THE CORN MAIDEN AND OTHER NIGHTMARES

美しい金髪の下級生を誇拐する、有名私立中学校の女子三人組(「とうもろこしの乙女」)、屈強で悪魔的な性格の兄にいたぶられる、善良な芸術家肌の弟(「化石の兄弟」)、好色でハンサムな兄に悩まされる、奥手で繊細な弟(「タマゴテングタケ」)、退役傷病軍人の若者に思いを寄せる、裕福な未亡人(「ヘルピング・ハンズ」)、悪夢のような現実に落ちこんでいく、腕利きの美容整形外科医(「頭の穴」)。1995年から2010年にかけで発表された多くの短篇から、著者自らが選んだ悪夢的作品の傑作集。

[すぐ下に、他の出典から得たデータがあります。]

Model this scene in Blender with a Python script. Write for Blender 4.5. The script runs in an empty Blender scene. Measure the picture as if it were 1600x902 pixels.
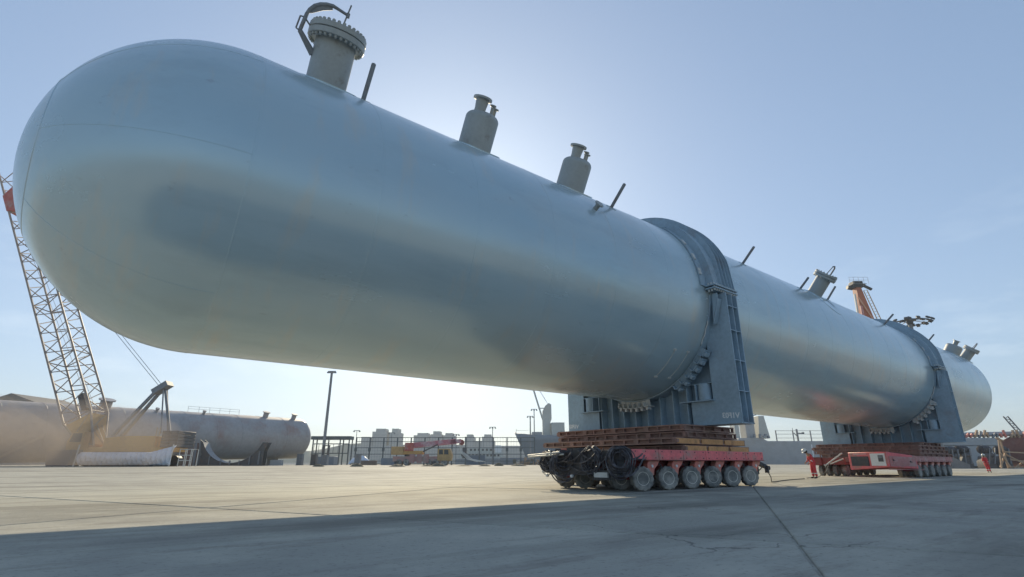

ブラム・ストーカー賞(短篇小説集部門)、世界幻想文学大賞(短篇部門「化石の兄弟」)受賞

個人的には、オーツは『生ける屍』*1の印象が非常に強い。
行為も気持ち悪いけど、それ以上に、犯罪を起こした理由が(客観的には)まるでわからないのが、本当に不気味。
作家は、異常事件と読者との認識に橋渡しができる存在だけど、オーツの場合はそこが投げっぱなしで、そのスッキリしない読後が魅力とも言える。
アンソロジーの収められている作品もその手のものが多いし、この短篇集でもそれは思う存分味わえる。


収録作品
・「とうもろこしの乙女、ある愛の物語」The Corn Maiden
しい金髪の下級生を誇拐する、有名私立中学校の女子三人組。
オーツなので、最後の最後まで、安心できない。
美しいような、不安なようなラスト。
生贄に選ばれる=神に近い、そんな達観した視点にも見える。


・「ベールシェバ」Beersheba
見知らぬ女から電話をもらった男。
会いに行ってみると、それは、十数年会っていなかった、別れた妻の連れ子。
旧交を温めるつもりで、湖畔にドライブに出るが……
このラストも、「これ」と断言できないんだけど、前向きに見えるなぁ。


・「私の名を知る者はいない」Nobody Knows My Name
妹が生まれてきたことを嬉しがらない女の子。
まるで、そのことを見抜いているかのような野良猫がいる……


・「化石の兄弟」Fossil Figures
スポーツマンで頭もよく、誰にでも愛されている兄と、彼に全てを吸われてしまったかのような、病弱で芸術家肌の双子の弟。
その二人の絆と一生。
非常に美しいラストは忘れがたい。


・「タマゴテングタケ」Death-Cup
調子のいい兄を軽蔑する、双子の弟。
彼は兄の毒殺を考えるが……
いろいろな意味で、「化石の兄弟」の対と言えるような作品。


・「ヘルピング・ハンズ」Helping Hamds
夫の遺品を、退役傷病軍人のお店に売りに行った未亡人。
彼女はそこにいた若者に思いを寄せるが……


・「頭の穴」A Hole in the Head
最近、不払いが増え、資金繰りに困っている美容整形外科医。
そんなある日、常連からトレパネーションをしてくれと頼まれる。
初めは断るが……
何ら違法なことはしていないけど、色々と気持ち悪い美容整形。
不気味な形で実体化している主人公の理想と現実が、それに華を添える(笑)
主人公の人称が、名前とDrがごっちゃになってるのが気持ち悪い。
さらに、そこに妄想と現実も混ざって……


お気に入りは、「とうもろこしの乙女、ある愛の物語」「化石の兄弟」「頭の穴」かな。